* Exercise requirements
Set down the data below without change, skipping the pictures it holds.
* Begin Given data *
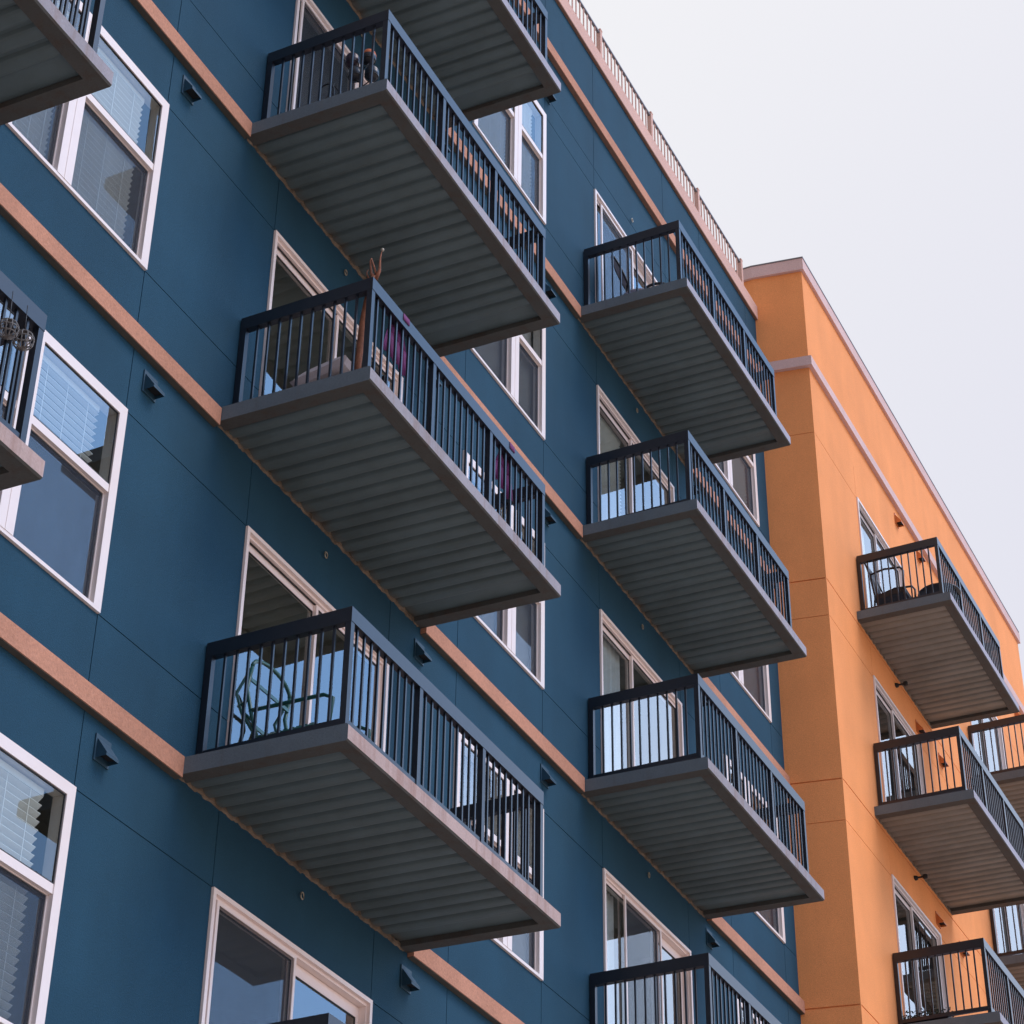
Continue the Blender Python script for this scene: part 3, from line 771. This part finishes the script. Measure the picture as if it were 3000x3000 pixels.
b.poly([(-5.72+.23*math.cos(R(i*15)), -.52+.22*math.sin(R(i*15)), zb+.425) for i in range(24)]); b.build('seat', MT['meshfab'], t)
for q in (45, 135, 225, 315):
    b = MB(); b.tube([(-5.72+.2*math.cos(R(q)), -.52+.19*math.sin(R(q)), zb+.42), (-5.72+.25*math.cos(R(q)), -.52+.24*math.sin(R(q)), zb)], .012, 8); b.build('leg', MT['blackmetal'], t)
b = MB(); b.tube([(-5.72, -.33, zb+.43), c+ay*-.2], .012, 8); b.build('back_support', MT['blackmetal'], t)
t = empty('barrel_chair', (-5.4, -.8, zb)); tag(t, 'low black hoop chair in front of the round-backed chair on the top blue balcony', 'chair')
x, y = -5.55, -.62
b = MB(); b.tube([(x+0, y+.28*math.cos(R(q*10)), zb+.49+.29*math.sin(R(q*10))) for q in range(0, 19)], .017, 8)
b.tube([(x+.40+0, y+.28*math.cos(R(q*10)), zb+.49+.29*math.sin(R(q*10))) for q in range(0, 19)], .017, 8); b.build('hoop_arms', MT['blackmetal'], t)
b = MB(); b.box(x, x+.40, y-.25, y+.25, zb+.40, zb+.43); b.build('seat', MT['blackmetal'], t)
for sx, sy in ((0, -.26), (.4, -.26), (0, .26), (.4, .26)):
    b = MB(); b.tube([(x+sx, y+sy, zb+.5), (x+sx, y+sy, zb)], .012, 8); b.build('leg', MT['blackmetal'], t)

# armchair and round table, top orange balcony
zb = 3*F+DZ-.01
t = empty('patio_armchair', (2.2, -1.05, zb)); tag(t, 'black patio armchair with sloping arms on the top orange balcony', 'chair')
x, y = 2.12, YO-.38; w_ = .28
for sx in (-w_, w_):
    b = MB(); b.tube([(x+sx, y+.35, zb+1.15), (x+sx, y+.28, zb+.95), (x+sx, y+.24, zb+.82), (x+sx, y+.05, zb+.86), (x+sx, y-.20, zb+.83), (x+sx, y-.24, zb+.76), (x+sx, y-.22, zb+.45)], .016, 8); b.build('armrest', MT['blackmetal'], t)
    b = MB(); b.tube([(x+sx, y+.24, zb+.82), (x+sx, y+.20, zb+.45), (x+sx, y+.26, zb)], .015, 8); b.tube([(x+sx, y-.22, zb+.45), (x+sx, y-.26, zb)], .015, 8); b.build('leg', MT['blackmetal'], t)
b = MB(); b.hexa([(x-w_, y-.24, zb+.42), (x+w_, y-.24, zb+.42), (x+w_, y+.22, zb+.38), (x-w_, y+.22, zb+.38), (x-w_, y-.24, zb+.50), (x+w_, y-.24, zb+.50), (x+w_, y+.22, zb+.46), (x-w_, y+.22, zb+.46)]); b.build('seat', MT['wicker'], t, bevel=.01)
b = MB()
for i in range(9):
    xx = x-w_+.06*i+.04; b.tube([(xx, y+.22, zb+.46), (xx, y+.27, zb+.85), (xx, y+.34, zb+1.12)], .008, 6)
b.tube([(x-w_, y+.35, zb+1.15), (x, y+.37, zb+1.18), (x+w_, y+.35, zb+1.15)], .016, 8); b.build('backrest', MT['blackmetal'], t)
t = empty('round_table', (2.6, YO-.9, zb)); tag(t, 'round black patio table next to the armchair on the top orange balcony', 'table')
x, y = 2.55, YO-.93
b = MB(); b.lathe((x, y, zb+.66), [(0, 0), (.30, 0), (.31, .012), (.31, .028), (.30, .035), (0, .035)], 28); b.build('tabletop', MT['blackmetal'], t)
for q in (45, 135, 225, 315):
    b = MB(); b.tube([(x+.2*math.cos(R(q)), y+.2*math.sin(R(q)), zb+.66), (x+.26*math.cos(R(q)), y+.26*math.sin(R(q)), zb)], .012, 8); b.build('leg', MT['blackmetal'], t)

# trough planter with dark foliage, lowest orange balcony
zb = F+DZ-.005
t = empty('planter', (1.80, YO-.30, zb)); tag(t, 'low dark planter with scruffy foliage against the railing of the lowest orange balcony', 'planter')
b = MB(); b.hexa([(1.72, YO-.62, zb), (1.90, YO-.62, zb), (1.90, YO-.04, zb), (1.72, YO-.04, zb), (1.70, YO-.64, zb+.17), (1.92, YO-.64, zb+.17), (1.92, YO-.02, zb+.17), (1.70, YO-.02, zb+.17)]); b.build('trough', MT['blackmetal'], t)
b = MB(); rnd = random.Random(5)
for i in range(420):
    p = Vector((rnd.uniform(1.66, 1.94), YO-rnd.uniform(-.0, .68), zb+.15+abs(rnd.gauss(0, .05)))); d = Vector((rnd.uniform(-1, 1), rnd.uniform(-1, 1), rnd.uniform(-.2, 1))).normalized()*rnd.uniform(.02, .05)
    sdir = d.cross(Vector((rnd.uniform(-1, 1), rnd.uniform(-1, 1), rnd.uniform(-1, 1)))).normalized()*.010
    b.poly([p-sdir, p+d*.5-sdir*1.4, p+d, p+d*.5+sdir*1.4])
b.build('foliage', MT['leaf'], t)

# wire globes and a brown basket, far left balcony
zb = -.07
for i, (x, y, z, l) in enumerate(((-17.0, -1.30, .64, 'wire globe hanging further from the corner post, at the left edge'), (-16.86, -1.30, .66, 'wire globe hanging right beside the corner post of the left edge balcony'))):
    t = empty('wire_globe', (x, y, zb+z)); tag(t, l, 'wire globe', 'wire globes on the far left balcony')
    b = MB()
    for q in range(6): b.tube([Vector((x, y, zb+z))+Vector((.062*math.cos(R(k_*20))*math.cos(R(q*30)), .062*math.cos(R(k_*20))*math.sin(R(q*30)), .062*math.sin(R(k_*20)))) for k_ in range(18)], .0035, 5, closed=True)
    for h in (-.035, 0, .035): b.tube([Vector((x, y, zb+z+h))+Vector(((.062**2-h*h)**.5*math.cos(R(k_*20)), (.062**2-h*h)**.5*math.sin(R(k_*20)), 0)) for k_ in range(18)], .0035, 5, closed=True)
    b.build('cage', MT['wire'], t)
    b = MB(); b.tube([(x, y, zb+z+.062), (x+.01, y+.02, zb+.93)], .003, 5); b.build('string', MT['blackmetal'], t)
t = empty('basket', (-17.02, -1.22, zb)); tag(t, 'brown wicker basket standing on the far left balcony at the photo edge', 'basket')
b = MB(); b.lathe((-17.02, -1.12, zb), [(0, .01), (.10, 0), (.135, .15), (.14, .33), (.125, .335), (.12, .16), (0, .05)], 20); b.build('body', MT['brown'], t)
b = MB(); b.tube([(-17.02+.13*math.cos(R(q*20)), -1.12, zb+.33+.13*math.sin(R(q*20))) for q in range(10)], .010, 6); b.build('handle', MT['brown'], t)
* End Given data *
* Exercise response
Continue the Blender Python script for this scene: part 3, from line 771. This part finishes the script. Measure the picture as if it were 3000x3000 pixels.
b.poly([(-5.72+.23*math.cos(R(i*15)), -.52+.22*math.sin(R(i*15)), zb+.425) for i in range(24)]); b.build('seat', MT['meshfab'], t)
for q in (45, 135, 225, 315):
    b = MB(); b.tube([(-5.72+.2*math.cos(R(q)), -.52+.19*math.sin(R(q)), zb+.42), (-5.72+.25*math.cos(R(q)), -.52+.24*math.sin(R(q)), zb)], .012, 8); b.build('leg', MT['blackmetal'], t)
b = MB(); b.tube([(-5.72, -.33, zb+.43), c+ay*-.2], .012, 8); b.build('back_support', MT['blackmetal'], t)
t = empty('barrel_chair', (-5.4, -.8, zb)); tag(t, 'low black hoop chair in front of the round-backed chair on the top blue balcony', 'chair')
x, y = -5.55, -.62
b = MB(); b.tube([(x+0, y+.28*math.cos(R(q*10)), zb+.49+.29*math.sin(R(q*10))) for q in range(0, 19)], .017, 8)
b.tube([(x+.40+0, y+.28*math.cos(R(q*10)), zb+.49+.29*math.sin(R(q*10))) for q in range(0, 19)], .017, 8); b.build('hoop_arms', MT['blackmetal'], t)
b = MB(); b.box(x, x+.40, y-.25, y+.25, zb+.40, zb+.43); b.build('seat', MT['blackmetal'], t)
for sx, sy in ((0, -.26), (.4, -.26), (0, .26), (.4, .26)):
    b = MB(); b.tube([(x+sx, y+sy, zb+.5), (x+sx, y+sy, zb)], .012, 8); b.build('leg', MT['blackmetal'], t)

# armchair and round table, top orange balcony
zb = 3*F+DZ-.01
t = empty('patio_armchair', (2.2, -1.05, zb)); tag(t, 'black patio armchair with sloping arms on the top orange balcony', 'chair')
x, y = 2.12, YO-.38; w_ = .28
for sx in (-w_, w_):
    b = MB(); b.tube([(x+sx, y+.35, zb+1.15), (x+sx, y+.28, zb+.95), (x+sx, y+.24, zb+.82), (x+sx, y+.05, zb+.86), (x+sx, y-.20, zb+.83), (x+sx, y-.24, zb+.76), (x+sx, y-.22, zb+.45)], .016, 8); b.build('armrest', MT['blackmetal'], t)
    b = MB(); b.tube([(x+sx, y+.24, zb+.82), (x+sx, y+.20, zb+.45), (x+sx, y+.26, zb)], .015, 8); b.tube([(x+sx, y-.22, zb+.45), (x+sx, y-.26, zb)], .015, 8); b.build('leg', MT['blackmetal'], t)
b = MB(); b.hexa([(x-w_, y-.24, zb+.42), (x+w_, y-.24, zb+.42), (x+w_, y+.22, zb+.38), (x-w_, y+.22, zb+.38), (x-w_, y-.24, zb+.50), (x+w_, y-.24, zb+.50), (x+w_, y+.22, zb+.46), (x-w_, y+.22, zb+.46)]); b.build('seat', MT['wicker'], t, bevel=.01)
b = MB()
for i in range(9):
    xx = x-w_+.06*i+.04; b.tube([(xx, y+.22, zb+.46), (xx, y+.27, zb+.85), (xx, y+.34, zb+1.12)], .008, 6)
b.tube([(x-w_, y+.35, zb+1.15), (x, y+.37, zb+1.18), (x+w_, y+.35, zb+1.15)], .016, 8); b.build('backrest', MT['blackmetal'], t)
t = empty('round_table', (2.6, YO-.9, zb)); tag(t, 'round black patio table next to the armchair on the top orange balcony', 'table')
x, y = 2.55, YO-.93
b = MB(); b.lathe((x, y, zb+.66), [(0, 0), (.30, 0), (.31, .012), (.31, .028), (.30, .035), (0, .035)], 28); b.build('tabletop', MT['blackmetal'], t)
for q in (45, 135, 225, 315):
    b = MB(); b.tube([(x+.2*math.cos(R(q)), y+.2*math.sin(R(q)), zb+.66), (x+.26*math.cos(R(q)), y+.26*math.sin(R(q)), zb)], .012, 8); b.build('leg', MT['blackmetal'], t)

# trough planter with dark foliage, lowest orange balcony
zb = F+DZ-.005
t = empty('planter', (1.80, YO-.30, zb)); tag(t, 'low dark planter with scruffy foliage against the railing of the lowest orange balcony', 'planter')
b = MB(); b.hexa([(1.72, YO-.62, zb), (1.90, YO-.62, zb), (1.90, YO-.04, zb), (1.72, YO-.04, zb), (1.70, YO-.64, zb+.17), (1.92, YO-.64, zb+.17), (1.92, YO-.02, zb+.17), (1.70, YO-.02, zb+.17)]); b.build('trough', MT['blackmetal'], t)
b = MB(); rnd = random.Random(5)
for i in range(420):
    p = Vector((rnd.uniform(1.66, 1.94), YO-rnd.uniform(-.0, .68), zb+.15+abs(rnd.gauss(0, .05)))); d = Vector((rnd.uniform(-1, 1), rnd.uniform(-1, 1), rnd.uniform(-.2, 1))).normalized()*rnd.uniform(.02, .05)
    sdir = d.cross(Vector((rnd.uniform(-1, 1), rnd.uniform(-1, 1), rnd.uniform(-1, 1)))).normalized()*.010
    b.poly([p-sdir, p+d*.5-sdir*1.4, p+d, p+d*.5+sdir*1.4])
b.build('foliage', MT['leaf'], t)

# wire globes and a brown basket, far left balcony
zb = -.07
for i, (x, y, z, l) in enumerate(((-17.0, -1.30, .64, 'wire globe hanging further from the corner post, at the left edge'), (-16.86, -1.30, .66, 'wire globe hanging right beside the corner post of the left edge balcony'))):
    t = empty('wire_globe', (x, y, zb+z)); tag(t, l, 'wire globe', 'wire globes on the far left balcony')
    b = MB()
    for q in range(6): b.tube([Vector((x, y, zb+z))+Vector((.062*math.cos(R(k_*20))*math.cos(R(q*30)), .062*math.cos(R(k_*20))*math.sin(R(q*30)), .062*math.sin(R(k_*20)))) for k_ in range(18)], .0035, 5, closed=True)
    for h in (-.035, 0, .035): b.tube([Vector((x, y, zb+z+h))+Vector(((.062**2-h*h)**.5*math.cos(R(k_*20)), (.062**2-h*h)**.5*math.sin(R(k_*20)), 0)) for k_ in range(18)], .0035, 5, closed=True)
    b.build('cage', MT['wire'], t)
    b = MB(); b.tube([(x, y, zb+z+.062), (x+.01, y+.02, zb+.93)], .003, 5); b.build('string', MT['blackmetal'], t)
t = empty('basket', (-17.02, -1.22, zb)); tag(t, 'brown wicker basket standing on the far left balcony at the photo edge', 'basket')
b = MB(); b.lathe((-17.02, -1.12, zb), [(0, .01), (.10, 0), (.135, .15), (.14, .33), (.125, .335), (.12, .16), (0, .05)], 20); b.build('body', MT['brown'], t)
b = MB(); b.tube([(-17.02+.13*math.cos(R(q*20)), -1.12, zb+.33+.13*math.sin(R(q*20))) for q in range(10)], .010, 6); b.build('handle', MT['brown'], t)